In the 21st century, many Russians have used the ballet’s history as a coded form of protest against the country’s invasion of Ukraine and Vladimir Putin’s regime. They have turned Swan Lake from an instrument of the state into a tool of protest. The four ballerinas in the “Dance of the Cygnets” have begun appearing on walls across Russia as a symbol of defiance, with the first graffiti daubed on St Petersburg’s walls in 2018. When TV Rain, an independent Russian news outlet, stopped broadcasting their coverage due to the pressures placed by authorities at the start of 2022, it signed off with a clip from Swan Lake, an echo of the interrupted programming after Soviet leaders’ deaths. In November 2023, the feminist Russian collective Pussy Riot released a music video entitled “Swan Lake”, in which they refer to “Putin’s propaganda” and call for the return of “all kidnapped Ukrainian children”. The Swan Lake graffiti has been used to compare Putin’s regime to that of his Soviet predecessors, reminding Russians of the long shadow of the USSR.

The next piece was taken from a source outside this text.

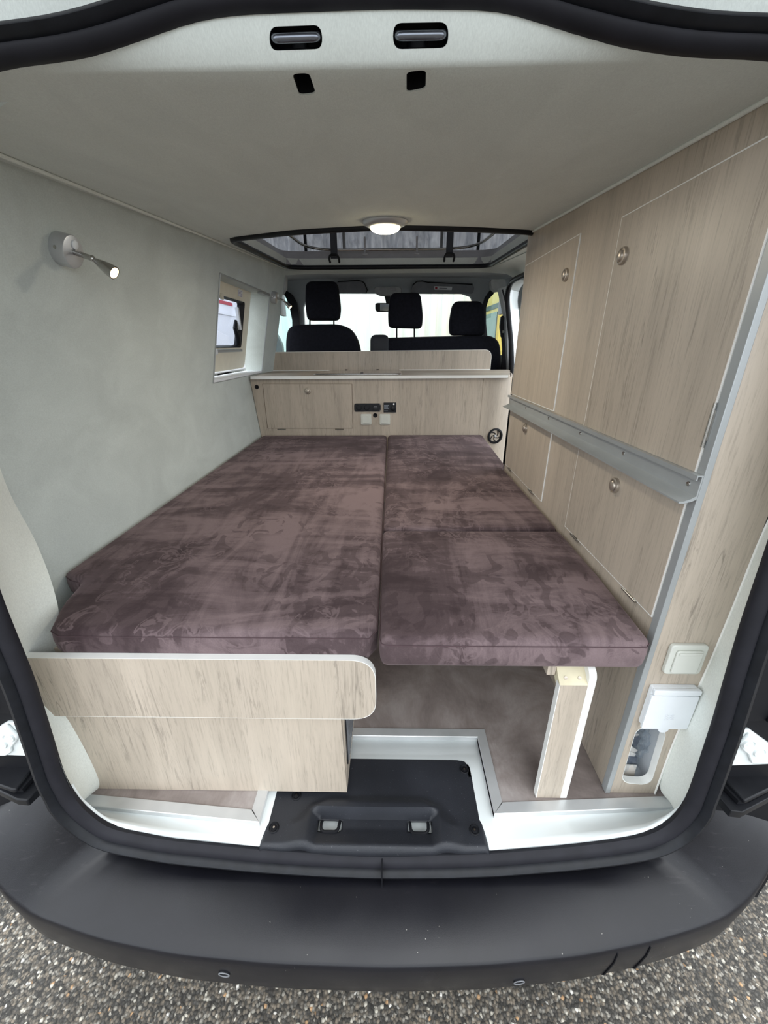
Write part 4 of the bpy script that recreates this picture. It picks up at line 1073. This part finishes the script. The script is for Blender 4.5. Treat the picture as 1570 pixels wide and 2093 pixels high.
# ================================================================== roof hatch (pop-up roof)
hp3 = closed_resample([(p.x, p.y, CZ(p.y)) for p in hq], 120, 2)
rh = T('roof_hatch', 'open pop-up roof hatch framed by a thick black rubber rim', 'roof hatch', (0, 2.45, 1.5))
tube('rubber_rim', [p+Vector((0, 0, -.002)) for p in hp3], .013, RUBBER, rh, n=12, closed=True)
rows = [[p+Vector((0, 0, dz))+Vector(((p.x)*k, (p.y-2.45)*k*.4, 0)) for p in hp3+[hp3[0]]] for dz, k in ((.0, .005), (.04, .02), (.095, .05))]
loft('hatch_wall', rows, HATCH_P, rh, smooth=60)
tub = [(-.60, 1.95, 1.62), (-.585, 2.6, 1.628), (-.56, 2.95, 1.632), (-.50, 3.08, 1.634), (-.40, 3.12, 1.634), (.40, 3.12, 1.634), (.50, 3.08, 1.634), (.56, 2.95, 1.632), (.585, 2.6, 1.628), (.60, 1.95, 1.62)]
tube('support_tube', smooth_path(tub, 60, 2), .008, CHROME, rh, n=10)
for x in (-.175, .165):
    b_ = box('hook', x-.006, x+.006, 3.085 if abs(x) < .3 else 3.0, 3.105 if abs(x) < .3 else 3.02, 1.605, 1.70, HATCH_P, rh, bevel=.002)
    box('hook_foot', x-.016, x+.016, 3.07 if abs(x) < .3 else 2.985, 3.10 if abs(x) < .3 else 3.02, 1.598, 1.606, HATCH_P, b_, bevel=.002)
for x in (-.375, .375):
    s_ = box('strap', x-.022, x+.022, 3.06, 3.064, 1.575, 1.93, plain('dark_webbing%d' % (x > 0), srgb(62, 64, 70), .8), rh)
    P = [(x-.030, 3.07, 1.555), (x-.032, 3.04, 1.575), (x-.022, 3.035, 1.592), (x+.022, 3.035, 1.592), (x+.032, 3.04, 1.575), (x+.030, 3.07, 1.555)]
    tube('buckle', resample(P, 16), .007, BLK, s_, n=8)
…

Since it was first performed, Swan Lake has taken on various forms of cultural significance: it is a cautionary tale of the dangers of perfectionism; an emblem of the strength, stamina and beauty of the dance world; and now a subversive political symbol. Like all great artworks, Swan Lake’s power lies in its multiplicity of meanings, its inability to be reduced to just one message. As long as it remains a major cultural reference point across the world, the ballet will continue to find new relevance and resonances – and will continue to surprise us.